В период ломки социальных устоев древности, кризиса старых духовных ценностей, социальных, нравственных и религиозных идеалов, в условиях активного взаимопроникновения восточных и западных культур, нестабильности всех социально-значимых ценностей внимание человека, все его духовные силы направляются на вдруг открывшийся ему в период поздней античности мир его внутреннего духовного бытия, мир глубинных переживаний, неосмысляемых побуждений, стремлений, духовного томления, ярких озарений, блаженства и беспричинных страданий. Возбуждению этих феноменов духовного мира человека во многом способствовали восточные, таинственные, как правило, несуразные с точки зрения здравого смысла мистерии и культы, приводившие, однако, своих участников в возбужденное, часто дикое состояние.
Сладостность культового экстатического страдания осмыслялась как почти физическое слияние с божеством[14]. Страдание в культовом экстазе как бы очищало и умиротворяло человека. Не случайно почти все восточные боги, получившие признание в Империи,- это страдающие, гибнущие и воскресающие боги, искупающие своими страданиями грехи мира и воскресающие для новой, радостной жизни, чего так страстно желали и для себя угнетенные массы.
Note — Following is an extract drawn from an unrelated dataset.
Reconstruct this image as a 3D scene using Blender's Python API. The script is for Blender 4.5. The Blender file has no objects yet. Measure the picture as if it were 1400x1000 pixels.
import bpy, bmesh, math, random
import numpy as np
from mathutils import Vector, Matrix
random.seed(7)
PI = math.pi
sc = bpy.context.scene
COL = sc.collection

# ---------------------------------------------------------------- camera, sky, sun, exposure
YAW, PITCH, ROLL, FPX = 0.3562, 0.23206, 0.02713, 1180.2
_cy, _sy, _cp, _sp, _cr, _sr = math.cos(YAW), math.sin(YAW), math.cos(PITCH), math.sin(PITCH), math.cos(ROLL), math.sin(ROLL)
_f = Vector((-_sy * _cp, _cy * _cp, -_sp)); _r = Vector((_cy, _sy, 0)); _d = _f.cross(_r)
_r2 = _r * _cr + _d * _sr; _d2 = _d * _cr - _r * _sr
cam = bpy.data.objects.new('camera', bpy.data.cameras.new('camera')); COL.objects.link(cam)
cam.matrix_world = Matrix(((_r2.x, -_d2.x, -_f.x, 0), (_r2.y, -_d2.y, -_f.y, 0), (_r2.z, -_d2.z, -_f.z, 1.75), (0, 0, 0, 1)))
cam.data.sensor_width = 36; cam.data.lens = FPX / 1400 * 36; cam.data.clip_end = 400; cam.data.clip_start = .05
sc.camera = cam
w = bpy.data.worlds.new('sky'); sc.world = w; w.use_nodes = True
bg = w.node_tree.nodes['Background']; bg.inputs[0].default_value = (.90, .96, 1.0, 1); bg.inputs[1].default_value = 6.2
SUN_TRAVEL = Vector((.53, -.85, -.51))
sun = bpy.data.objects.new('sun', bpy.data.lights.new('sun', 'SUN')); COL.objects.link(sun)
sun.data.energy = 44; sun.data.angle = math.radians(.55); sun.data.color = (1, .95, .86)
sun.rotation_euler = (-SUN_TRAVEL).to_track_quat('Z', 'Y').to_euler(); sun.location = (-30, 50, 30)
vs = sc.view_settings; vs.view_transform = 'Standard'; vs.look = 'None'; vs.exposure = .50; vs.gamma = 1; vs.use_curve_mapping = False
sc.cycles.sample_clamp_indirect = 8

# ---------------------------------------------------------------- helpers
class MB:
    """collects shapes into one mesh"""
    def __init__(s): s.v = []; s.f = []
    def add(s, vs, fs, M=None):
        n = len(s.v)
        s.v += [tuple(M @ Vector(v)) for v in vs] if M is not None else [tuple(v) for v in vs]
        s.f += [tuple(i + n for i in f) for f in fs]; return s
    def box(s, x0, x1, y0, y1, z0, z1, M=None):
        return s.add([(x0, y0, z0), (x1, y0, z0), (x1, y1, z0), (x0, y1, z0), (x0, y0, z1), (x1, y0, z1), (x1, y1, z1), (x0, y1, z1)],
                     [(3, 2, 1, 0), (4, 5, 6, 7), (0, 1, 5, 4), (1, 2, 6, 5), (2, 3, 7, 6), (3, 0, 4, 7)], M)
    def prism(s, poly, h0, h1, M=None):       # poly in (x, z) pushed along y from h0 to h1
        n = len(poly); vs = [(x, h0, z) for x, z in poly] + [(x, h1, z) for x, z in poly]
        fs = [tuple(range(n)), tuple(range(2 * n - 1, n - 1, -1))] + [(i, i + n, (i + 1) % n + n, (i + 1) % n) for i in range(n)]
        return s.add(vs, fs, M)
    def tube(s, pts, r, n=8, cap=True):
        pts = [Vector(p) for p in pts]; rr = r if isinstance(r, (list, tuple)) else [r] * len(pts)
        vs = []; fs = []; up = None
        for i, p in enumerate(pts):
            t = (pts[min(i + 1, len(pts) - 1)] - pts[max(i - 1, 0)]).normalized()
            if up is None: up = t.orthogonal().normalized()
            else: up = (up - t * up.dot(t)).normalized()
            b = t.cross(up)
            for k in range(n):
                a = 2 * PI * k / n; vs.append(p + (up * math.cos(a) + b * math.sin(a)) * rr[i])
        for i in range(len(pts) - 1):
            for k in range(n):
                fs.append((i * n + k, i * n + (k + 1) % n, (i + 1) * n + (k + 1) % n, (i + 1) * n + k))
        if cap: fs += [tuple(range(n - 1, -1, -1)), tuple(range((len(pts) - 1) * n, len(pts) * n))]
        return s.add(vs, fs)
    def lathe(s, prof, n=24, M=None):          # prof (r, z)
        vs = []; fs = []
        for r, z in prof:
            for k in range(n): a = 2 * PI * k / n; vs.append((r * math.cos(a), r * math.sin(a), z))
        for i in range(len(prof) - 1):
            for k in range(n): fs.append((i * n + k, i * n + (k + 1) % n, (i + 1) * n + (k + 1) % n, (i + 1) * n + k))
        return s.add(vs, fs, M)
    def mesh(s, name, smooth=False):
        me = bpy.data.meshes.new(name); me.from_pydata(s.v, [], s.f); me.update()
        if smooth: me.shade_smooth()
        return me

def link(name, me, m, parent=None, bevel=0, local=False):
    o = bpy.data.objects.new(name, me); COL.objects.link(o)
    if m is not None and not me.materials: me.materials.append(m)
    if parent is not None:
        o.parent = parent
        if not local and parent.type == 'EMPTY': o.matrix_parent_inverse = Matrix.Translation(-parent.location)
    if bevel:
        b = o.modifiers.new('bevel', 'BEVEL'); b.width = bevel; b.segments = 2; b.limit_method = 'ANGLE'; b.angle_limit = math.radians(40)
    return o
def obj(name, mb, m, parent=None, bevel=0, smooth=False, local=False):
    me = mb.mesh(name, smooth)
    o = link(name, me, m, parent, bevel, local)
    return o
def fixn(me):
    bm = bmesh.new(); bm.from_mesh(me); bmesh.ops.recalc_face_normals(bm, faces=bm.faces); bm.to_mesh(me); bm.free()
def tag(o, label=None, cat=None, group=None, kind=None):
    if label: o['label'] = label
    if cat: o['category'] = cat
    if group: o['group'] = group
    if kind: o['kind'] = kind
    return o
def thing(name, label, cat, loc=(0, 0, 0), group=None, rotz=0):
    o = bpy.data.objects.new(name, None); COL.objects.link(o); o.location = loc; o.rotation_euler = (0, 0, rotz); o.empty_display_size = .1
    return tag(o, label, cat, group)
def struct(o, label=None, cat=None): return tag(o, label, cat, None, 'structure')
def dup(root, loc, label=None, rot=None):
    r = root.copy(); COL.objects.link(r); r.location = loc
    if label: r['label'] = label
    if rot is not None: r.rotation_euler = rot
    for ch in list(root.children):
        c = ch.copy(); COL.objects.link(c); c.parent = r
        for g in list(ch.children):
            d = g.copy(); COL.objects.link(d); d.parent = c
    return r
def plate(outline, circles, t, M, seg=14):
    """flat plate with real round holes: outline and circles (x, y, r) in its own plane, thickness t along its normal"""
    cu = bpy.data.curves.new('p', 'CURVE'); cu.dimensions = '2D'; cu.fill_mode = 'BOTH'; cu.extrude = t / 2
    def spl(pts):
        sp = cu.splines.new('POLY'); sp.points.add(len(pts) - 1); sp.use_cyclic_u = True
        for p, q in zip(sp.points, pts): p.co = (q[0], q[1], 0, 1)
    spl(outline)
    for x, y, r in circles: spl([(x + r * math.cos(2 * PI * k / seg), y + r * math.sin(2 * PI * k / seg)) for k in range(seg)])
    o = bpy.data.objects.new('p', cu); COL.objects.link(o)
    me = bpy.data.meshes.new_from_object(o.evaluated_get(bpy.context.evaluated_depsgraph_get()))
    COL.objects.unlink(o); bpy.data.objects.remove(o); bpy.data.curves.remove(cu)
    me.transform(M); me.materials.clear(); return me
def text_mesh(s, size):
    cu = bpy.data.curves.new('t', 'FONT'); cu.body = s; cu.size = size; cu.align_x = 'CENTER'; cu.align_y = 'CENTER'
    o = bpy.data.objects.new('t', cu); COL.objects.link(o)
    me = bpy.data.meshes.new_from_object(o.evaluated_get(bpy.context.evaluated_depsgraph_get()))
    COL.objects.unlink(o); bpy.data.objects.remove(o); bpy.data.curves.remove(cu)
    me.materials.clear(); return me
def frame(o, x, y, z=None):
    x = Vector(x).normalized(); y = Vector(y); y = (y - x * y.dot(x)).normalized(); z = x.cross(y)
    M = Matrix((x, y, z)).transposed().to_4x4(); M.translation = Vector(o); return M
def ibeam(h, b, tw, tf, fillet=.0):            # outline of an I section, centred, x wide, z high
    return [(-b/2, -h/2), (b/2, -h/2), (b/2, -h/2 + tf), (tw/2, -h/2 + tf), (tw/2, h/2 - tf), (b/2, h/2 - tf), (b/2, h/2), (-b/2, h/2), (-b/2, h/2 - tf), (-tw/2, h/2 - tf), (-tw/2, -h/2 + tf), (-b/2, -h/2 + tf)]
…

Огромную роль в религиозной жизни поздних римлян играл культ персидского бога света и правды Митры, который был, пожалуй, главным и самым серьезным конкурентом Христа[15]. В культе и религии Митры была предпринята одна из наиболее удачных попыток организации на основе эллинистических верований монотеистической религии, удовлетворявшей потребностям духовной чистоты, нравственной дисциплины, мистической углубленности в таинство, дававшей надежду на бессмертие[16]. В его культе соединились мистериальные элементы, восходившие к орфическим и пифагорейским тайнодействам, с формами персидских культов солнца и света. В религии Митры господствовали космические начала. По своему духу она была ближе к неоплатоническому мистицизму, чем к христианской религии спасения. В митраизме отсутствовало женское божественное начало со всем комплексом женских чувств, переживаний, чаяний, присущих отнюдь не только женщинам, но общих для всего человечества. Митраизм мало что давал скорбящей и любящей душе и никак не поощрял ее[17].
На уровне философского мышления пестрое многообразие духовной культуры поздней античности способствовало возникновению и процветанию новых философских систем: стоицизма, эпикурейства, скептицизма, неопифагорейства и неоплатонизма,- стремившихся на интеллектуальном уровне удовлетворить духовные потребности гражданина ойкумены. В частности, предпринимаются попытки сохранения и классической религии путем аллегорически-символического толкования древней мифологии (стоики, неоплатоники).
Культурная жизнь в эпоху поздней античности пестра и многообразна. Особенно активна она была в крупных городах Империи - Александрии (пожалуй, главном духовном центре эллинизма), Риме, Афинах, Пергаме, Родосе, Карфагене. Александрия считалась в до-Константинову эпоху вторым городом Римской империи и первым торговым центром мира[18]. Здесь концентрировалась вся мудрость Востока и Запада; жаждущих знаний привлекала огромная библиотека и центр всех наук - Мусейон.
Карфаген по количеству жителей и богатству немногим уступал Александрии «и был, бесспорно, вторым городом латинской половины Империи, самым оживленным и, быть может, самым испорченным городом Запада после Рима и самым крупным центром латинской науки и литературы»[19]. Африканские провинции были житницей Рима, и поэтому Карфаген процветал во всех отношениях. Там был свой сенат, свой капитолий и почти самостоятельное управление. Карфаген был также известен на всю Империю своими риторами, поэтами, учеными, особо славился он юридической школой. Этот, по выражению Ювенала, «рассадник адвокатов» поставлял своих питомцев в Рим и другие города Империи.